-------- Provided records

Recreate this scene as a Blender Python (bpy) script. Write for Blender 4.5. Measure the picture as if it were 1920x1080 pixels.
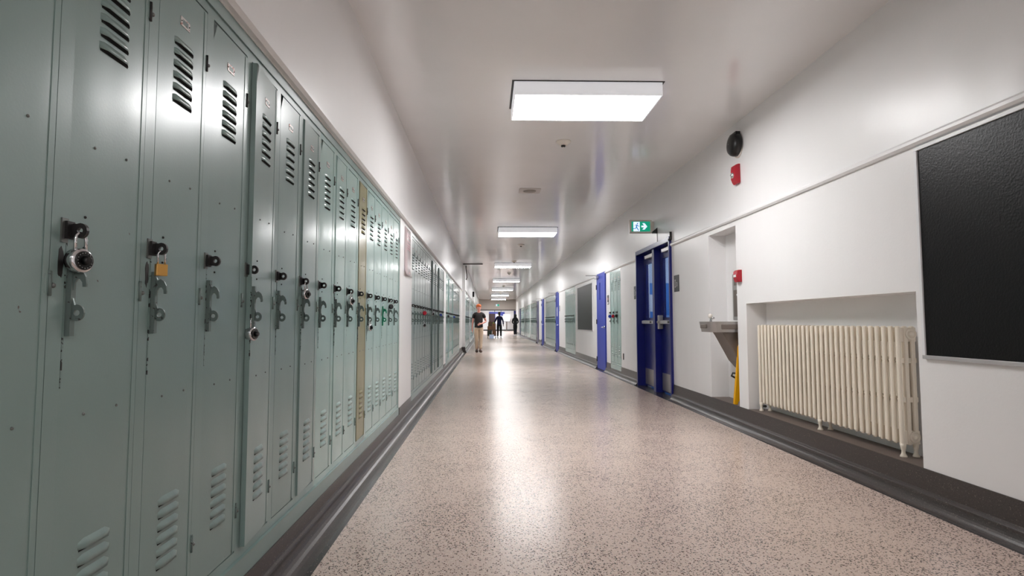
import bpy, bmesh, math, random
from math import pi, sin, cos, radians, atan
from mathutils import Vector, Matrix
random.seed(7)
for o in list(bpy.data.objects): bpy.data.objects.remove(o)
SC = bpy.context.scene
COL = SC.collection

# ------------------------------------------------------------------ camera
F = 1055.0; H = 1.07
pitch = atan(64 / F); yaw = atan(21 * cos(pitch) / F)
cd = bpy.data.cameras.new('camera'); cam = bpy.data.objects.new('camera', cd); COL.objects.link(cam)
cd.sensor_width = 36; cd.lens = F / 1920 * 36; cd.shift_x = 25 / 1920
cd.clip_start = 0.05; cd.clip_end = 200
cam.location = (0, 0, H); cam.rotation_euler = (pi / 2 + pitch, 0, -yaw)
SC.camera = cam
# ------------------------------------------------------------------ world, exposure
w = bpy.data.worlds.new('world'); SC.world = w; w.use_nodes = True
w.node_tree.nodes['Background'].inputs[0].default_value = (0.5, 0.55, 0.6, 1)
w.node_tree.nodes['Background'].inputs[1].default_value = 0.02
SC.view_settings.view_transform = 'Standard'; SC.view_settings.look = 'None'
SC.view_settings.gamma = 1; SC.view_settings.use_curve_mapping = False
SC.view_settings.exposure = 0.0
LAMP = 31.5        # radiance of the corridor light diffusers
LOBBY_FILL = 60.0

# ------------------------------------------------------------------ dimensions
XL = -0.895; XR = 2.58; ZC = 3.13; XT0, XT1 = -0.745, 2.465
XL2 = -0.79; YSTEP = 19.85; YB = -5.0; YE = 51.0
PIT = 0.3023

# ------------------------------------------------------------------ helpers
def srgb(r, g, b):
    f = lambda c: (c / 255 / 12.92) if c / 255 <= 0.04045 else ((c / 255 + 0.055) / 1.055) ** 2.4
    return (f(r), f(g), f(b), 1)

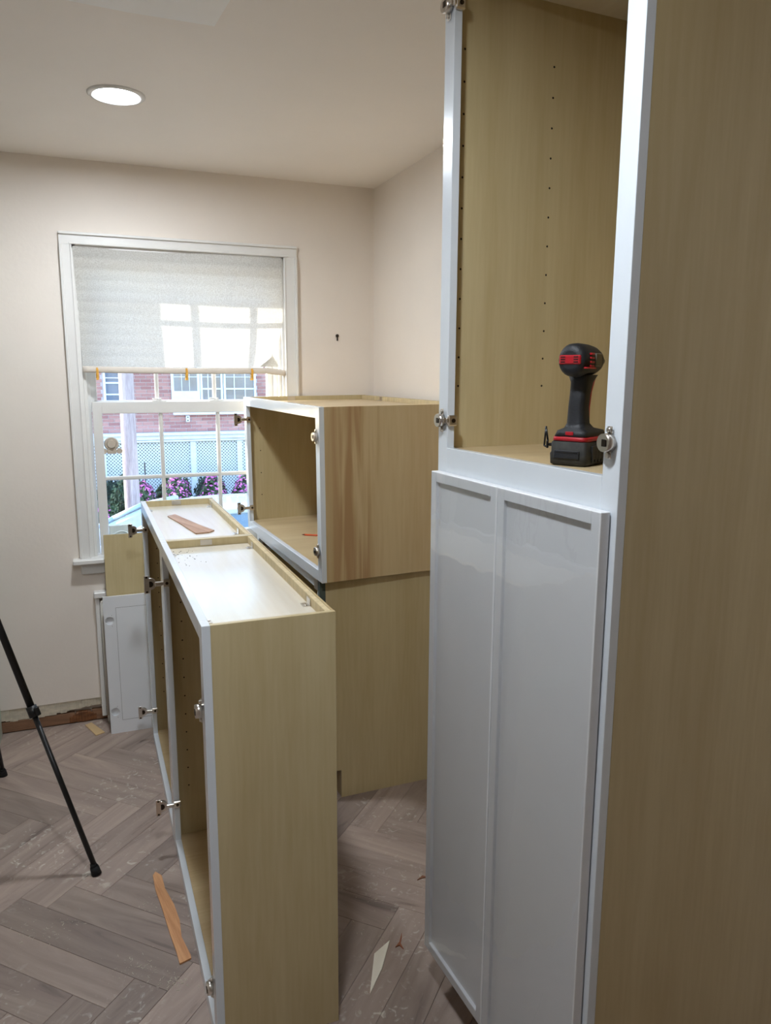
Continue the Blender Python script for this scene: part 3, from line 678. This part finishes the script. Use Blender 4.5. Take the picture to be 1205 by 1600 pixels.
# ------------------------------------------------------------------ tripod
tp = thing('tripod', 'black tripod standing at the left edge with two legs in view', 'tripod', (-.424, 2.752, 0))
apex = Vector((0, 0, 1.18))
feet = [Vector((-.047+.424, 2.431-2.752, 0)), Vector((-.388+.424, 3.232-2.752, 0)), Vector((-.44, -.17, 0))]
MB().cyl((0, 0, 1.0), (0, 0, 1.42), .013).build('centre_column', M['black'], tp)
MB().cyl((0, 0, 1.14), (0, 0, 1.21), .03, .028).build('collar', M['black'], tp)
MB().cyl((0, 0, 1.42), (0, 0, 1.45), .02, .03).box(-.035, .035, -.025, .025, 1.45, 1.465, bev=.003).build('head', M['black'], tp)
for f in feet:
    out = Vector((f.x, f.y, 0)).normalized(); a = apex+out*.03; b_ = f+Vector((0, 0, .012))
    d = b_-a; mid = a+d*.55
    lg = MB().cyl(a, mid, .0115, n=16).cyl(mid-d*.01, b_, .0085, n=16).build('leg', M['black'], tp)
    q = mid; dn = d.normalized()
    MB().cyl(q-dn*.018, q+dn*.018, .0165, n=16).box(-.008, .012, -.008, .008, -.014, .014, bev=.002, T=Matrix.Translation(q+out*.012) @ dn.to_track_quat('Z', 'X').to_matrix().to_4x4()).build('leg_lock', M['black'], lg)
    q = a+d*.22
    MB().cyl(q-dn*.016, q+dn*.016, .0175, n=16).build('leg_lock', M['black'], lg)
    MB().cyl(f+Vector((0, 0, .0005)), f-dn*.022+Vector((0, 0, .006)), .0165, .0135, n=16).cyl(f-dn*.02+Vector((0, 0, .006)), f-dn*.034+Vector((0, 0, .006)), .0125, .0095, n=16).build('rubber_foot', M['rubber'], lg)

# ------------------------------------------------------------------ outdoors
GZ = -1.38
gd = struct(MB().box(-14, 30, YW+TW+.3, 40, GZ-.2, GZ).build('ground', M['ground']))
struct(MB().box(-14, 30, 11.6, 40, GZ-.1, GZ+.06).build('lawn', M['soil']))
YH = 16.5; KH = YH/20
def hx(v): return v*KH
def hz(v): return 1.6145+(v-1.6145)*KH
hs_ = thing('brick_house', 'red brick house with white trim and lattice skirting across the street', 'house', (0, YH, 0))
# openings (x0,x1,z0,z1)
zb_, zt_ = hz(.177), 4.6
ops = [(hx(.50), hx(1.02), hz(.87), hz(2.6)), (hx(2.129), hx(4.30), hz(.87), hz(2.6))]
bx('mortar_wall', M['mortar'], hs_, -3, 9, .012, .2, hz(-.1), zt_, bev=0)
br_ = MB(); cz, row = zb_, 0
while cz < zt_-.06:
    X = -3+(row % 2)*.11
    while X < 8.8:
        z0, z1 = cz, cz+.062; segs = [(X, X+.208)]
        for oa, ob, oc, od in ops:
            if z1 > oc and z0 < od:
                segs = [q for p, r in segs for q in ((p, min(r, oa)), (max(p, ob), r)) if q[1]-q[0] > .02] if any(r > oa and p < ob for p, r in segs) else segs
        for x0, x1 in segs:
            b = bmesh.new(); v = [b.verts.new(p) for p in ((x0, .012, z0), (x1, .012, z0), (x1, .012, z1), (x0, .012, z1), (x0+.002, 0, z0+.002), (x1-.002, 0, z0+.002), (x1-.002, 0, z1-.002), (x0+.002, 0, z1-.002))]
            b.faces.new((v[4], v[5], v[6], v[7]))
            for i in range(4): b.faces.new((v[i], v[(i+1) % 4], v[4+(i+1) % 4], v[4+i]))
            bmesh.ops.translate(b, verts=b.verts, vec=(0, random.uniform(-.003, .001), 0)); br_.add(b)
        X += .219
    cz += .073; row += 1
stuff(br_.build('bricks', M['brick'], hs_))
def farwin(x0, x1, z0, z1, gx, gz, low=None):
    f = MB(); t = .045
    f.box(x0, x0+t, -.04, .02, z0, z1, bev=.004).box(x1-t, x1, -.04, .02, z0, z1, bev=.004).box(x0+t, x1-t, -.04, .02, z1-t, z1, bev=.004).box(x0-.01, x1+.01, -.07, .02, z0-.035, z0+.02, bev=.004)
    f = f.build('window', M['ext'], hs_)
    bx('pane', M['winglass'], f, x0+t, x1-t, .0, .01, z0+.02, z1-t, bev=0)
    for X in gx: bx('glazing_bar', M['ext'], f, X-.010, X+.010, -.012, -.0005, z0+.02, z1-t, bev=.002)
    for Z, w_ in gz: bx('glazing_bar', M['ext'], f, x0+t, x1-t, -.014, -.0005, Z-w_/2, Z+w_/2, bev=.002)
    return f
farwin(hx(.53), hx(1.00), hz(.95), hz(2.6), (), [(hz(1.52), .02), (hz(1.40), .035), (hz(1.12), .03)])
zz = hz(1.25)
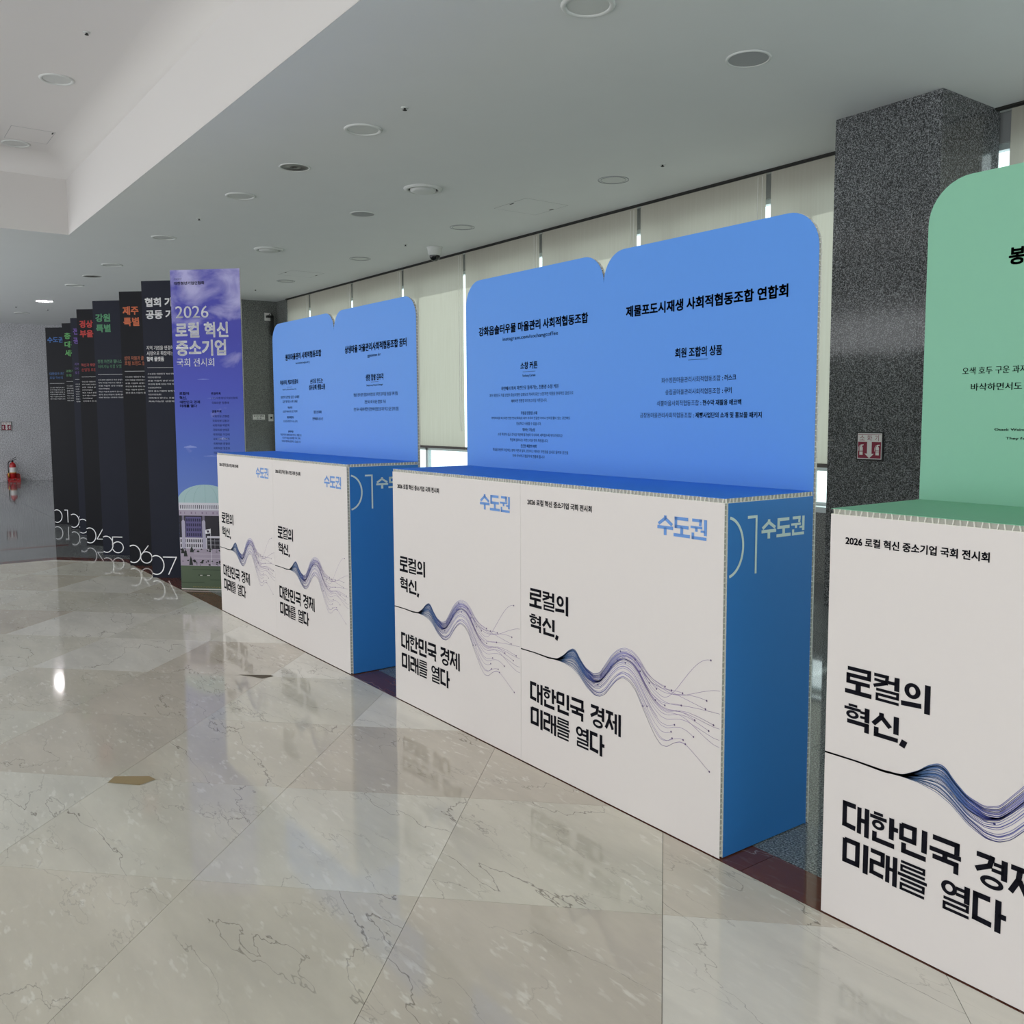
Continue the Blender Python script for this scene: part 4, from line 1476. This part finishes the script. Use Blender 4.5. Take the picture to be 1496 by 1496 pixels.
# key: x, y, face, colour, title lines, sub lines, rule z, body
BN = [
    (1, -13.410, 0.035, 'navy_b', 'c01', [('수도권', 0.026, 0.246, 2.368, 0.072, 0.03)], [('대한민국 최대', 0.032, 0.25, 1.952, 0.034, 0.0), ('로컬 혁신의 관문', 0.032, 0.30, 1.900, 0.034, 0.02)], 1.843, lines(6, 1.782, 1.637)),
    (2, -12.672, 0.100, 'navy_b', 'c02', [('충청', 0.030, 0.185, 2.368, 0.074, 0.03), ('대전', 0.030, 0.185, 2.264, 0.074, 0.03), ('세종', 0.030, 0.185, 2.159, 0.074, 0.03)],
     [('과학기술과', 0.03, 0.20, 1.958, 0.032, 0.0), ('로컬 스타트업', 0.03, 0.26, 1.907, 0.032, 0.02)], 1.846, lines(7, 1.785, 1.605)),
    (3, -11.965, 0.068, 'navy_a', 'c03', [('전라', 0.030, 0.185, 2.370, 0.072, 0.03), ('광주', 0.030, 0.185, 2.264, 0.072, 0.03)],
     [('지역 자원과', 0.03, 0.20, 2.010, 0.032, 0.0), ('아이디어로', 0.03, 0.20, 1.957, 0.032, 0.0), ('로컬 성장', 0.03, 0.18, 1.910, 0.032, 0.02)], 1.847, lines(8, 1.785, 1.582)),
    (4, -10.972, -0.052, 'navy_b', 'c04', [('경상', 0.032, 0.182, 2.366, 0.074, 0.034), ('부울경', 0.032, 0.254, 2.264, 0.074, 0.034)],
     [('혁신과 해양 산업', 0.03, 0.26, 1.950, 0.033, 0.0), ('산업형 로컬 모델', 0.03, 0.28, 1.899, 0.033, 0.02)], 1.838, lines(8, 1.780, 1.572, shorts=(3, 6))),
    (5, -10.095, -0.070, 'navy_a', 'c05', [('강원', 0.030, 0.183, 2.356, 0.073, 0.034), ('특별', 0.033, 0.184, 2.253, 0.073, 0.034)],
     [('청정 자연과 웰니스', 0.031, 0.290, 1.943, 0.036, 0.0), ('지속가능 로컬 모델', 0.033, 0.285, 1.893, 0.036, 0.014)], 1.829, lines(7, 1.770, 1.594, shorts=(3,))),
    (6, -9.215, -0.020, 'navy_b', 'c06', [('제주', 0.034, 0.186, 2.349, 0.074, 0.034), ('특별', 0.037, 0.190, 2.247, 0.074, 0.034)],
     [('섬의 자원과 글로벌', 0.028, 0.280, 1.931, 0.038, 0.0), ('로컬 브랜드 실험', 0.030, 0.262, 1.885, 0.038, 0.024)], 1.828, lines(6, 1.770, 1.622)),
    (7, -8.395, -0.028, 'navy_a', 'white_ink', [('협회 기획', 0.032, 0.352, 2.344, 0.072, 0.034), ('공동 기획', 0.036, 0.356, 2.241, 0.072, 0.034)],
     [('지역 기업을 연결하고', 0.027, 0.305, 1.977, 0.036, 0.014), ('시장으로 확장하는', 0.028, 0.272, 1.930, 0.036, 0.014), ('협력 플랫폼', 0.027, 0.183, 1.881, 0.038, 0.034)], 1.825, lines(9, 1.766, 1.531, shorts=(1, 4, 6))),
]
BL = {1: 'dark standing banner numbered 01 with blue heading, farthest of the row', 2: 'black standing banner with green three-line heading, between banner 01 and 03',
      3: 'narrow visible sliver of dark banner with violet heading, behind the coral one', 4: 'dark standing banner numbered 04 with coral red heading',
      5: 'navy standing banner numbered 05 with green heading', 6: 'black standing banner numbered 06 with orange heading',
      7: 'navy standing banner numbered 07 with white heading, behind the blue one'}
ban_out = rect(0, BW, 0.0, BH)
ban_exp = [([(0, BH), (0, 0)], -1), ([(BW, 0), (BW, BH)], -1)]
for k, x, y, face, colr, tl, sl, rz_, bd in BN:
    t = thing('standing_banner', BL[k], 'banner', (x, y, 0), s45, 'standing banners in a staggered row')
    p_ = board('banner_panel', ban_out, ban_exp, FXZ, M[face], t)
    put_lines(tl, 'title_lettering', M[colr], p_)
    put_lines(sl, 'subtitle_lettering', M[colr + 'd'] if colr != 'white_ink' else M[colr], p_)
    put_small([('-', 0.028, BW - 0.03, rz_, 0.002)] + bd, 'body_lettering', M['white_ink'], p_)
    link('number_lettering', digits(k), p_)
    b_ = MB()      # rear foot that keeps the board upright
    b_.prism([(BW / 2 - 0.01, TH + 0.001, 0.0), (BW / 2 - 0.01, TH + 0.25, 0.0), (BW / 2 - 0.01, TH + 0.001, 0.6)], (0.02, 0, 0))
    b_.build('rear_foot', M['paper'], t)

t = thing('standing_banner', 'tall blue sky banner headed 2026 with a domed building, in front of the row', 'banner', (-7.643, 0.003, 0), s45, 'standing banners in a staggered row')
p_ = board('banner_panel', rect(0, BW, 0.0, BH - 0.001), ban_exp, FXZ, M['sky_print'], t)
b_ = MB()
b_.prism([(BW / 2 - 0.01, TH + 0.001, 0.0), (BW / 2 - 0.01, TH + 0.2, 0.0), (BW / 2 - 0.01, TH + 0.001, 0.6)], (0.02, 0, 0))
b_.build('rear_foot', M['paper'], t)
put_lines([('2026', 0.035, 0.312, 2.183, 0.094, 0.006), ('로컬 혁신', 0.032, 0.470, 2.032, 0.115, 0.032), ('중소기업', 0.033, 0.447, 1.890, 0.118, 0.032),
                                 ('국회 전시회', 0.031, 0.347, 1.802, 0.066, 0.008)], 'title_lettering', M['white_ink'], p_)
names = ['국회의원 권향엽', '국회의원 김동아', '국회의원 박범계', '국회의원 안태준', '국회의원 이건태', '국회의원 이연주', '국회의원 장철민', '국회의원 정준호', '국회의원 허성무']
rows = [(s_, 0.317, 0.457, 1.398 - 0.0363 * i, 0.019, 0.004) for i, s_ in enumerate(names)]
put_small([('사단법인', 0.032, 0.097, 2.484, 0.010, 0.01), ('대한청년기업인협회', 0.032, 0.284, 2.443, 0.024, 0.028),
                                 ('로컬의', 0.043, 0.124, 1.578, 0.023, 0.028), ('혁신,', 0.043, 0.102, 1.542, 0.026, 0.028), ('대한민국 경제', 0.045, 0.215, 1.510, 0.023, 0.02), ('미래를 열다', 0.045, 0.189, 1.479, 0.023, 0.028),
                                 ('주관주최', 0.312, 0.392, 1.577, 0.020, 0.03), ('(사) 대한청년기업인협회', 0.314, 0.534, 1.540, 0.021, 0.004), ('국회의원 장종태', 0.315, 0.459, 1.504, 0.020, 0.004),
                                 ('공동주최', 0.315, 0.393, 1.436, 0.020, 0.03)] + rows, 'small_lettering', M['ink'], p_)

# printed picture on the blue banner: flat print, thin layers of ink
PR = {}


def pcol(*c):
    if c not in PR:
        PR[c] = mat('print_%02x%02x%02x' % c, rgb(*c), 0.5, spec=0.3)
    return PR[c]


layers = []      # (depth, colour, list of polygons)


def R4(a, b, c, d):
    return [(a, c), (b, c), (b, d), (a, d)]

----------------

Given request
Every line from the top of the entries through the line that holds "PIT = 0.3023" is to be quoted exactly, please, and nothing else; omit the pictures.

Written solution
Recreate this scene as a Blender Python (bpy) script. Write for Blender 4.5. Measure the picture as if it were 1920x1080 pixels.
import bpy, bmesh, math, random
from math import pi, sin, cos, radians, atan
from mathutils import Vector, Matrix
random.seed(7)
for o in list(bpy.data.objects): bpy.data.objects.remove(o)
SC = bpy.context.scene
COL = SC.collection

# ------------------------------------------------------------------ camera
F = 1055.0; H = 1.07
pitch = atan(64 / F); yaw = atan(21 * cos(pitch) / F)
cd = bpy.data.cameras.new('camera'); cam = bpy.data.objects.new('camera', cd); COL.objects.link(cam)
cd.sensor_width = 36; cd.lens = F / 1920 * 36; cd.shift_x = 25 / 1920
cd.clip_start = 0.05; cd.clip_end = 200
cam.location = (0, 0, H); cam.rotation_euler = (pi / 2 + pitch, 0, -yaw)
SC.camera = cam
# ------------------------------------------------------------------ world, exposure
w = bpy.data.worlds.new('world'); SC.world = w; w.use_nodes = True
w.node_tree.nodes['Background'].inputs[0].default_value = (0.5, 0.55, 0.6, 1)
w.node_tree.nodes['Background'].inputs[1].default_value = 0.02
SC.view_settings.view_transform = 'Standard'; SC.view_settings.look = 'None'
SC.view_settings.gamma = 1; SC.view_settings.use_curve_mapping = False
SC.view_settings.exposure = 0.0
LAMP = 31.5        # radiance of the corridor light diffusers
LOBBY_FILL = 60.0

# ------------------------------------------------------------------ dimensions
XL = -0.895; XR = 2.58; ZC = 3.13; XT0, XT1 = -0.745, 2.465
XL2 = -0.79; YSTEP = 19.85; YB = -5.0; YE = 51.0
PIT = 0.3023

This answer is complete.